There's typically a low cost of entry, and these assets are the easiest to get into and out of.


COMMODITIES


Think: physical goods like precious metals (gold, silver) and food (grain, coffee).


You can invest in commodities by purchasing the physical goods themselves (like buying gold coins/jewelry, or coffee) to resell later for more than what you paid, or investing in commodity-related companies in the stock market.


This is a bit harder to get into than paper assets because, if you're buying physical goods, it requires you to physically get them, store them, and when it's time to sell, list them for sale and ship or deliver them to the buyer.


BUSINESS


Think: starting your own gig!


It's not as scary as it sounds and, depending on the business type, you may not need much (or any) money to start.


Remember, it doesn't necessarily have to be a full-time thing if you don't want it to be; you can keep your primary job and run your small business on the side.


It's a bit harder to get started in because it takes more thought, time, and strategizing, but a business is indeed an asset because the goal (in addition to doing something you love) is to put money into your pocket.


REAL ESTATE


Think: buy a house, a second house, a duplex, etc.

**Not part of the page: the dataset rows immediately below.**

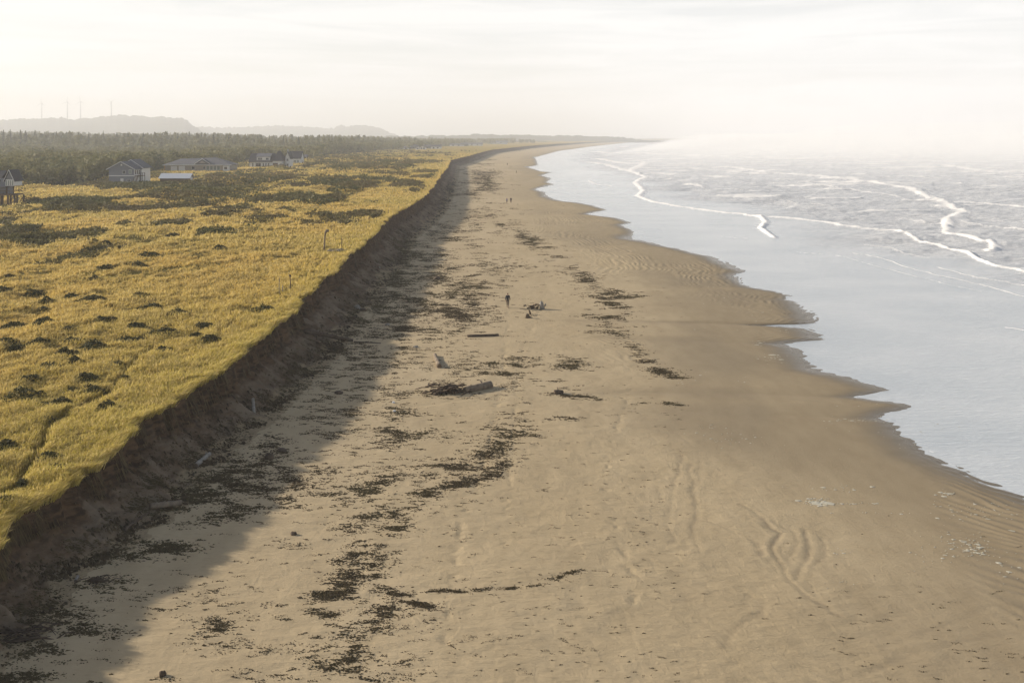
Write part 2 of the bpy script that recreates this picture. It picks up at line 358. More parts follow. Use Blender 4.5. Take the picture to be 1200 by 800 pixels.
# ------------------------------------------------------------------ sea
FOAM = [  # pixels, width, height, strength
 ([(700,186),(722,190),(738,192),(758,191),(738,200),(748,204),(758,207.5),(745,214),(755,224),(748,230),(767,237),(800,242.5),(850,249),(892,254),(898,260),(892,268),(907,278)], 1.1, .45, 1.0),
 ([(892,254),(933,256),(987,264),(1050,272),(1083,283),(1133,298),(1167,312),(1200,318),(1330,345)], 1.1, .5, 1.0),
 ([(850,196),(873,198),(900,202),(967,207),(1017,213),(1067,220),(1083,228),(1107,237),(1130,248),(1110,260),(1110,273),(1150,282),(1167,288),(1160,297)], 1.6, .6, 1.0),
 ([(1107,236),(1150,238),(1200,243),(1330,247)], 1.0, .5, .8), 
 ([(1112,194),(1150,200),(1173,202),(1200,200),(1330,203)], 1.7, .8, 1.0), ([(1013,287),(1047,293),(1087,301)], .5, .15, .7),
 ([(1000,297),(1033,303),(1073,315),(1100,322),(1150,333),(1200,347),(1330,376)], .45, .12, .75), ([(1100,313),(1133,323),(1200,333),(1330,350)], .5, .14, .8),
 ([(805,216),(822,217)], 1.2, .5, .9), ([(690,212),(700,216),(716,218)], .7, .2, .6), ([(748,204),(775,203),(800,205)], 1.2, .5, .9), ([(775,211),(800,209),(830,210)], .8, .3, .5),
 ([(905,214),(960,217),(1010,224),(1060,231)], .8, .4, .6), ([(820,228),(870,232),(930,238),(985,242)], .5, .25, .5), ([(930,296),(985,300),(1030,312),(1090,328),(1150,342)], .4, .08, .5), ([(1130,262),(1170,266),(1230,272)], .7, .3, .7), ([(860,222),(900,224)], .6, .3, .6), ([(1000,252),(1060,256),(1095,262)], .5, .25, .5),
 ([(690,190),(712,193),(730,199)], 1.3, .4, .8), ([(755,190),(775,189)], 1.2, .3, .7), ([(1040,208),(1060,206),(1100,209)], 1.2, .5, .7), ([(1040,190),(1070,188),(1120,190)], 1.6, .7, .6),
 ([(870,184),(930,186),(990,184)], 1.8, .7, .7), ([(760,180),(800,181),(850,183)], 1.8, .6, .7), ([(700,178),(730,180),(760,179)], 1.6, .5, .7), ([(845,277),(875,279)], .5, .08, .4), ([(1180,384),(1210,388)], .5, .05, .8)]
sy = np.concatenate([np.arange(163.0, 260, .3), np.arange(260, 420, .5), np.arange(420, 1000, 2.0)])
sx = np.arange(560, 1560, 1.5)
IX, IY = np.meshgrid(sx, sy); XO, YO = px(IX, IY, 0.0)
YO0 = YO.copy()
# one more far strip so that the water reaches the horizon
off = XO - Xw(YO)
amp = sst(6, 60, off)
fo = np.zeros(XO.shape); hz = np.zeros(XO.shape)
wob = (fbm(XO * .12, YO * .12, 3, 90) - .5) * 5.0 * sst(80, 160, YO) + (fbm(XO * .6, YO * .6, 2, 91) - .5) * 1.6
for pts, wd, ht, stg in FOAM:
    P = ppoly(pts, 0.0); wd = wd * .62; dd = near_eval(XO + wob * .3, YO + wob, P, 40, .5) * 1.7; scl = np.where(YO < 150, (np.clip(YO, 60, 150) / 150.0) ** .75, (np.clip(YO, 150, 1500) / 150.0) ** 1.15)
    brk = .35 + 1.0 * fbm(XO * .45, YO * .25, 3, 92)
    fo = np.maximum(fo, stg * np.exp(-(dd / (wd * scl * 1.25)) ** 2) * (.5 + brk)); fo = np.maximum(fo, .5 * stg * np.exp(-dd / (wd * scl * 5)))
    hz = hz + ht * np.exp(-(dd / (wd * scl * 1.1)) ** 2) * brk * .8
sw = np.sin((YO * .75 + XO * .55 + 14 * fbm(XO * .02, YO * .02, 3, 95)) * .33) * .22 + (fbm(XO * .35, YO * .6, 4, 96) - .5) * .6 + (fbm(XO * .07, YO * .14, 3, 97) - .5) * 1.3
caps = sst(.60, .72, fbm(XO * .035, YO * .10, 4, 111)) * sst(120, 300, YO) * sst(30, 80, off); fo = np.maximum(fo, caps * .75); hz = hz + caps * .35
fo = np.maximum(fo, .3 * np.exp(-((off - .35) / .3) ** 2) * sst(.5, .62, fbm(XO * .3, YO * .3, 3, 113)))
near_line = Xw(YO) + 38 + (fbm(XO * .03, YO * .03, 3, 98) - .5) * 30
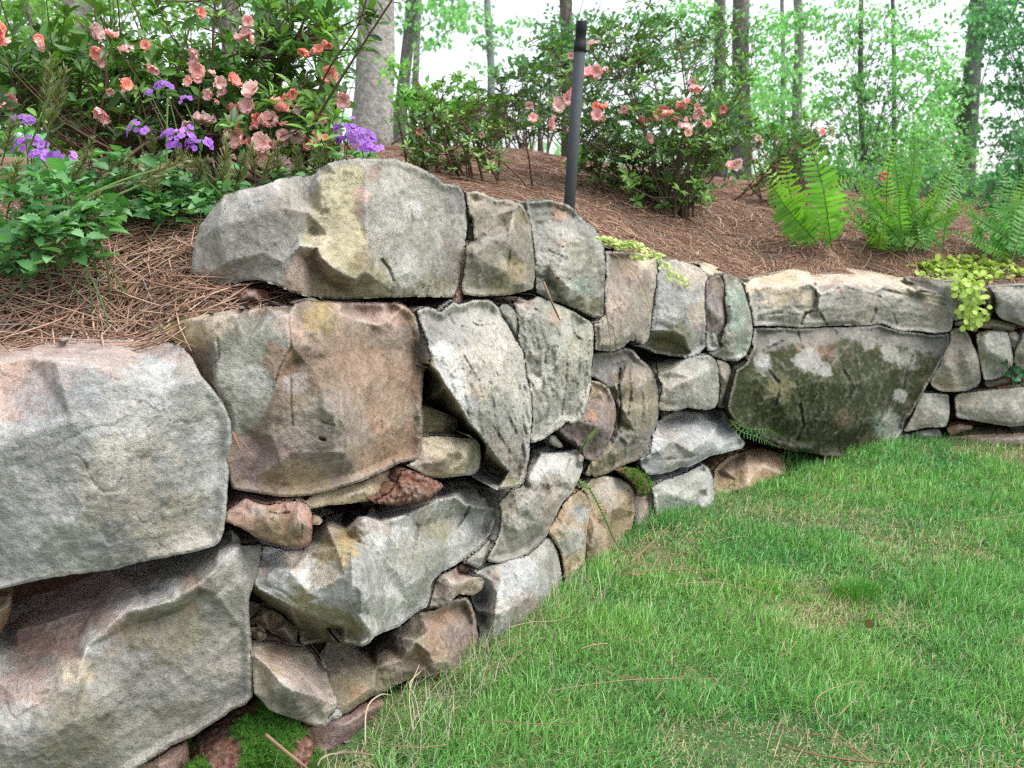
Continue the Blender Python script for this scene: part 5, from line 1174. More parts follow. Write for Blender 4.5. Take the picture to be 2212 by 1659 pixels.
shrub("tall open azalea with arching pale stems and pink flowers behind the grey pipe", (1435, 452), 5.0,
      [(1400, 285, 180, 70, 5.0, .45, 260), (1300, 130, 120, 80, 5.0, .45, 60), (1480, 130, 150, 95, 5.1, .45, 72), (1400, 355, 170, 60, 5.15, .3, 260), (1430, 415, 120, 35, 5.05, .25, 120), (1550, 260, 80, 70, 5.0, .35, 70), (1190, 120, 60, 70, 5.0, .3, 26), (1240, 250, 90, 60, 5.0, .3, 40), (1440, 40, 160, 50, 5.1, .4, 30)],
      leaf=.046, indiv=120, nstem=46, flowers=FL_R, spread=.16, tips=.45, cols=((.06, .15, .034), (.085, .19, .042), (.042, .10, .028)), stemcol=(.085, .06, .045),
      extra=[([(1450, 440, 4.9), (1490, 350, 4.8), (1550, 270, 4.8), (1650, 120, 4.8)], .005, 0, 0), ([(1450, 440, 4.9), (1520, 330, 4.8), (1570, 250, 4.85), (1625, 190, 4.85)], .004, 0, 0), ([(1440, 440, 4.9), (1380, 330, 4.8), (1270, 250, 4.8), (1190, 110, 4.8)], .004, 0, 0), ([(1440, 440, 4.9), (1420, 300, 4.8), (1330, 230, 4.8), (1250, 150, 4.85)], .0036, 0, 0),
             ([(1430, 440, 4.9), (1330, 380, 4.7), (1250, 300, 4.7), (1210, 350, 4.6)], .0032, 0, 0), ([(1440, 440, 4.9), (1450, 300, 4.9), (1500, 180, 4.9), (1600, 60, 4.9)], .004, 0, 0), ([(1430, 440, 4.9), (1400, 320, 4.9), (1360, 180, 4.9), (1350, 40, 4.9)], .004, 0, 0)])
shrub("small twiggy azalea with reddish stems behind the left fern", (1690, 425), 6.6, [(1690, 330, 90, 60, 6.6, .3, 80), (1740, 290, 70, 40, 6.6, .3, 40), (1650, 380, 60, 40, 6.5, .3, 30)], leaf=.04, nstem=26, tips=.4, flowers=[(1640, 300, 18, 1, 6.2), (1780, 285, 18, 0, 6.2), (1905, 380, 24, 2, 6.2)], stemcol=(.14, .06, .04), spread=.3)
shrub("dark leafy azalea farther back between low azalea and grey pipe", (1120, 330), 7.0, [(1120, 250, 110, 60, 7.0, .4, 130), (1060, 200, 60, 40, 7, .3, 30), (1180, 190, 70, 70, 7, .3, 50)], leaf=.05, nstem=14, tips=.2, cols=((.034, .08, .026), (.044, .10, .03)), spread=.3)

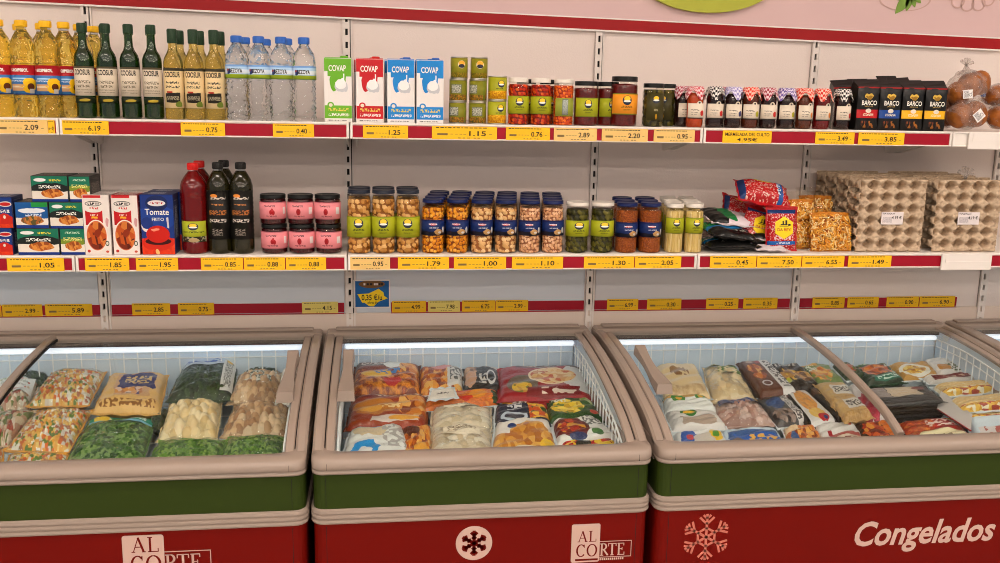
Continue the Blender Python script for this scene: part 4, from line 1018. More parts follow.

Higher cost of entry, but if you can afford it, real estate can be great for:

  • Cash flow (if you rent out the property for more than your mortgage payment, you'll have additional cash each month), and

  • Capital gains (one-time lump sum profit when you sell. BONUS: at the time of writing this, if you live in the house for 2 of the last 5 years, you don't have to pay capital gains tax [this is true for US residents, not familiar with laws in other countries])


CRYPTOCURRENCY


Think: Bitcoin, Ethereum, and others.


I'm a believer in crypto. I believe it's the future, and there is potential for big growth, but be prepared; the learning curve is steep, it's volatile, and if you don't prioritize security, there's a high risk for theft.


You don't need much money to start since you can buy fractions of crypto. For example, you don't have to buy 1 Bitcoin, you can buy 1/10th of a Bitcoin... or 1/100th of it... or literally however little you want.


As always and with any investment: never invest any money you're not willing to lose.


(Don't let this scare you away... if you never invest, you'll lose out on multiple 6-figures, if not 7-figures, over your lifetime. Seriously. Just make sure you have an Emergency Fund... keep reading for more information on this.)


BEFORE YOU START


Before investing in anything, I suggest having your Emergency Fund completely funded.


My definition of an Emergency Fund is 6 months of living expenses, stored somewhere safe.


(If you don't know your monthly living expenses, check out my Free Monthly Budget Calculator which will tell you exactly that.)


As long as I have my Emergency Fund, I don't worry much about what's happening with my investments because they could plummet to literally $0 and I'd have 6 months to figure out what to do next to make more money - which, for me, feels like plenty of time.


If you feel like you'd need a bit longer, then make it 9 months. If you don't feel like you'd need that much time, make it 3 months. Modify as needed until it feels right for you.


But just make sure you've got one - an Emergency Fund, that is.


And make sure it's somewhere with relatively low volatility, but with as high a yield as you can get (consider looking into a HYSA, which stands for "High Yield Savings Account").


Again, if you don't know your monthly living expenses, check out my Free Monthly Budget Calculator which will tell you exactly that.


And then all that's left to do is begin!


Don't be afraid of investing... be afraid of NOT investing.


Remember: all you have to do is know the difference between assets and liabilities - and buy assets.